彼は、ベース一本で世界を股にかけてライブをしまくり、日本よりも、むしろ、欧米で評価の高いベーシストだといえるかもしれない。
なにしろ、ベース一本で、「ここまでやるか!」な、驚くべきテクニックとタイム感、センスの持ち主なのだ。
彼の今までのアルバムは、どちらかというとインダストリアルな印象の強いサウンドだった。

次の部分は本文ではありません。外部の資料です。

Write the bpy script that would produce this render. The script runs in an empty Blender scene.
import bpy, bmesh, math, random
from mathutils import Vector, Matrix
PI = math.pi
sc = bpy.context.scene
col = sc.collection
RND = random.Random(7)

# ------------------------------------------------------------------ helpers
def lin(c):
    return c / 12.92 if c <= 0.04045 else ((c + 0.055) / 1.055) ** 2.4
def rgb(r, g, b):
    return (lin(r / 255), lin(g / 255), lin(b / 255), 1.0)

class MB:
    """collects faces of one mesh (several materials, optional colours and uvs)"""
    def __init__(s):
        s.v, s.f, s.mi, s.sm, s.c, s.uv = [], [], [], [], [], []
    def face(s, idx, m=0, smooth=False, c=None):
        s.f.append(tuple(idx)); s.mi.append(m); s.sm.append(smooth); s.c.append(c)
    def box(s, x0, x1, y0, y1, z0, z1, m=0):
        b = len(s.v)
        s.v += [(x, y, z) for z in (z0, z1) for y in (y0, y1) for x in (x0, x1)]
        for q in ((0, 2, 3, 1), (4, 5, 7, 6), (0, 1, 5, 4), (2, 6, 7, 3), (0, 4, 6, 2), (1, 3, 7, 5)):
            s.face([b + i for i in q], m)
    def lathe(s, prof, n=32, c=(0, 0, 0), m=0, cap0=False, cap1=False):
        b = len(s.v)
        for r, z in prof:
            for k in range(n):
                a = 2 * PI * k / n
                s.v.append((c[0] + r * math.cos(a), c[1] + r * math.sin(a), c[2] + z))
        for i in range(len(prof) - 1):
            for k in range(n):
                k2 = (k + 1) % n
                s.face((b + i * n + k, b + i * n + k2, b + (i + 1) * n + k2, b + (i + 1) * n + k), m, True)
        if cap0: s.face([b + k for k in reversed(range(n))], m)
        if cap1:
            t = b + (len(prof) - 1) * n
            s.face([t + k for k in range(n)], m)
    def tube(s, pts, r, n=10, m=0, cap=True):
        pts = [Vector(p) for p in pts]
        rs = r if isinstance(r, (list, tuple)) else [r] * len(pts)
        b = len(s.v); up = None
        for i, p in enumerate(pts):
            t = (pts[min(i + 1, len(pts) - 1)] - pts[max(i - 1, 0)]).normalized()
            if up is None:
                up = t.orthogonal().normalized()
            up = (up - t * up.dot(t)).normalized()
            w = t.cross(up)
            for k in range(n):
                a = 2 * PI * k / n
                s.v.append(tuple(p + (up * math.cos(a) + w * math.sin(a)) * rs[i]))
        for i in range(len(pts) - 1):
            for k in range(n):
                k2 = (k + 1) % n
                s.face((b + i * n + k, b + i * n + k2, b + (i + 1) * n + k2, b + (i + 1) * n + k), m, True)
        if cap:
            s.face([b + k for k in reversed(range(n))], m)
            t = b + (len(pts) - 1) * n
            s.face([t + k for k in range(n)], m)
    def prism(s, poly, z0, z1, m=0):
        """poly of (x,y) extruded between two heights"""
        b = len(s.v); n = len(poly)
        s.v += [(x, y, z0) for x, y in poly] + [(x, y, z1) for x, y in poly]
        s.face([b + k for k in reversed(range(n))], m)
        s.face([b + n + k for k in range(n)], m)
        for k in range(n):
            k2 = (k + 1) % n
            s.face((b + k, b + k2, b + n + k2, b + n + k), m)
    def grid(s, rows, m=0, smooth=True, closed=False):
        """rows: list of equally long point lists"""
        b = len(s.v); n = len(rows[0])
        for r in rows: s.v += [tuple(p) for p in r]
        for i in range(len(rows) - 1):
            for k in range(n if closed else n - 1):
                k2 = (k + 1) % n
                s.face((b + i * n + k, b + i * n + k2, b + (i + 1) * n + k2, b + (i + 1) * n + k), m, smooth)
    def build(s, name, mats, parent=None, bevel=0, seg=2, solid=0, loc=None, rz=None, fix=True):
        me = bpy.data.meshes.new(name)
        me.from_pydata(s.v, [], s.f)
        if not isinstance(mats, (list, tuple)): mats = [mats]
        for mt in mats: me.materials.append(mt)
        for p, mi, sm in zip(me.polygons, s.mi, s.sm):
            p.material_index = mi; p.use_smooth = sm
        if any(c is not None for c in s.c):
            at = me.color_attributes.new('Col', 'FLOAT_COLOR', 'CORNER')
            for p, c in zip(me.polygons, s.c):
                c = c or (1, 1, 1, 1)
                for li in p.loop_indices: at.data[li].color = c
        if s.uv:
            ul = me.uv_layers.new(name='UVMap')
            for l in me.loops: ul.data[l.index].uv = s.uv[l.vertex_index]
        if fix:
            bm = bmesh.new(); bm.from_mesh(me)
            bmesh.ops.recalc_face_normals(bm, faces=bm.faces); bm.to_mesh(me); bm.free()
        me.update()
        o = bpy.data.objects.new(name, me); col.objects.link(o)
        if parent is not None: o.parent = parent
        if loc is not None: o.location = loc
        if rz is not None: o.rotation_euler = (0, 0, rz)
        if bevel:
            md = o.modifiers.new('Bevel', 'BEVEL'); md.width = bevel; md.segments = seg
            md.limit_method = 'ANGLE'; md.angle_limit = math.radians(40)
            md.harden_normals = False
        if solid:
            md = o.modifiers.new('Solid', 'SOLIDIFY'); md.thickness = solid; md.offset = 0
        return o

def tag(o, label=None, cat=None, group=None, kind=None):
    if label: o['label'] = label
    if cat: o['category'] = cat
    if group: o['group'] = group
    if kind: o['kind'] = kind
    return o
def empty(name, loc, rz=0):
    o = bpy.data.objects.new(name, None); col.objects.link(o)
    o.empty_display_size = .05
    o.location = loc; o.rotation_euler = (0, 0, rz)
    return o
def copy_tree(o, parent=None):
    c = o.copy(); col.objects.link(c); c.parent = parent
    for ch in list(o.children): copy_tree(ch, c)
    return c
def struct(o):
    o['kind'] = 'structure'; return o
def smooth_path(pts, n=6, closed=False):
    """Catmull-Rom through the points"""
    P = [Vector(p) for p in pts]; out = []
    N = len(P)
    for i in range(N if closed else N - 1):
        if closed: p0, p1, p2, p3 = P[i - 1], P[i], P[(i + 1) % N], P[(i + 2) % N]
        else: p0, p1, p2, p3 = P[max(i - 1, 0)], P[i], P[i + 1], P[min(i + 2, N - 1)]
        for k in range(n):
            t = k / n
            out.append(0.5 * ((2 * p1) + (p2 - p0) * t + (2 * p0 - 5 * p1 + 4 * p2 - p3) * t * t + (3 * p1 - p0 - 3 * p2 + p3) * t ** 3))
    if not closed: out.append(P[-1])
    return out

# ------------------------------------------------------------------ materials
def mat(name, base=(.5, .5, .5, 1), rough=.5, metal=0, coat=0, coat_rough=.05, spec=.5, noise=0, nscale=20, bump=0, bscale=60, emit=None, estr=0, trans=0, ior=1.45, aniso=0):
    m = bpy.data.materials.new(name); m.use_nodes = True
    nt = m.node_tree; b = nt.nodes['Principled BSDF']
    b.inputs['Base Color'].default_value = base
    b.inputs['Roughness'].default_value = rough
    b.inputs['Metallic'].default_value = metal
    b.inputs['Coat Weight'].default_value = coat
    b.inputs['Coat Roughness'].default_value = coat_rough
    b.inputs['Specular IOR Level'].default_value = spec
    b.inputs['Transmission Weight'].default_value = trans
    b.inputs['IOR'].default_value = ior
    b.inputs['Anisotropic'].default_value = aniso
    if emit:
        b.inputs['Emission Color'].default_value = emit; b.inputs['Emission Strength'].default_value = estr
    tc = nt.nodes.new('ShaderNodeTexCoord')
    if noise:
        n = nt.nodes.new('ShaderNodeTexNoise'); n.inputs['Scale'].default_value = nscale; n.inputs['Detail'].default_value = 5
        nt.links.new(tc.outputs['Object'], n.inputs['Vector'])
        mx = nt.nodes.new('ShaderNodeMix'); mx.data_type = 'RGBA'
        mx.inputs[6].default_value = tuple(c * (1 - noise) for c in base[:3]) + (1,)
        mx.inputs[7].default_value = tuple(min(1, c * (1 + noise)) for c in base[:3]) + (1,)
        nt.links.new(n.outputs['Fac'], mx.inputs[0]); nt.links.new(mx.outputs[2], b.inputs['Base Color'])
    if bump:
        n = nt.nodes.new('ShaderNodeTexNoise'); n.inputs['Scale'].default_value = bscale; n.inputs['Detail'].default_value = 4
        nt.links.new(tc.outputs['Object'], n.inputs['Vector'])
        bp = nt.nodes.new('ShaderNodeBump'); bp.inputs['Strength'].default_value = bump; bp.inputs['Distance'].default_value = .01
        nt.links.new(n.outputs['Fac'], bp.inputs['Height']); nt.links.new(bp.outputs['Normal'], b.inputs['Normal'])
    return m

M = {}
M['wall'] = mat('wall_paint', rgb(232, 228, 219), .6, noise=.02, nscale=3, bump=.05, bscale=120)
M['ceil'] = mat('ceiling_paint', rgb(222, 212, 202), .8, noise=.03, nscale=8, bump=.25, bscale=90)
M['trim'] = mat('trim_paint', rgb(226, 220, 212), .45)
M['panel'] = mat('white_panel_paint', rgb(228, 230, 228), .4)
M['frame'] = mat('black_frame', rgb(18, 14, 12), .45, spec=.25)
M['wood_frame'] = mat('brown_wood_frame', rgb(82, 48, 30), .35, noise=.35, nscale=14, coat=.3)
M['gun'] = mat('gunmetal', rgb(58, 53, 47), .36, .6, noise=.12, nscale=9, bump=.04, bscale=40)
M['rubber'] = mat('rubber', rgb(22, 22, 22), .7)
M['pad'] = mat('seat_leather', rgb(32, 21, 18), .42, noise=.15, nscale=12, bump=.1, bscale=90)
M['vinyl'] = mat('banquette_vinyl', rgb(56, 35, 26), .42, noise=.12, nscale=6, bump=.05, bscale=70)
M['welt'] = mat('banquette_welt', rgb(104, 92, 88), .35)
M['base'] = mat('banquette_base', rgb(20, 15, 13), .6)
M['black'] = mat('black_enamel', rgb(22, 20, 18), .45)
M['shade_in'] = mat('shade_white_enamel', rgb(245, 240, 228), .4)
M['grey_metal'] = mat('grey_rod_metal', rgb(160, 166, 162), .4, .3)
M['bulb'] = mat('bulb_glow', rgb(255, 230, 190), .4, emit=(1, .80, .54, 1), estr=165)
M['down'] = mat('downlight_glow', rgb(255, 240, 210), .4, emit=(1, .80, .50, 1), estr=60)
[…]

ところが、今回のこのアルバムには、今までと違うぬくもりがある。
今までの感覚がデジタルっぽさだとすると、今回の感触は、限りなくアナログだ。
それもそのはず、今回の彼は、ヴィンテージのジャズ・ベースのみを弾いているのだ。
しかも、ベースアンプではなく、ギターアンプを通して音を出しており、シンプルかつ、スローな曲を中心に演奏している。
実に温かみと生々しさがある。
私もフェンダーの愛好者。
しかも持っているベースは、オールド。
技術やテクノロジーの進化に比例して、パソコンやテレビなどの製品は、より廉価に、より性能がアップしてゆく。
ところが、楽器には必ずしもそれは当て嵌まらない。
不思議なことに、フェンダーのヴィンテージものには、ヴィンテージにしか出せない、音、風格があるのだ。
これは、いくら逆立ちしても、現行のコピーモデルにはマネの出来ない味だ。
そして、この音を前にすれば、今までの超絶テクニックを駆使する必要など無い、このことをいち早く見抜いたのは、今沢カゲロウ自身だった。
最上の音を最上に料理する。
その一つの解答が、このアルバムのサウンドだ。
ヴィンテージ・フェンダーの持つ独特なサウンド、独特なテイストを嗅ぎ分けることの出来る人、そして、このニュアンスを愛してやまない人にとっては、こたえられないサウンドなんじゃないだろうか。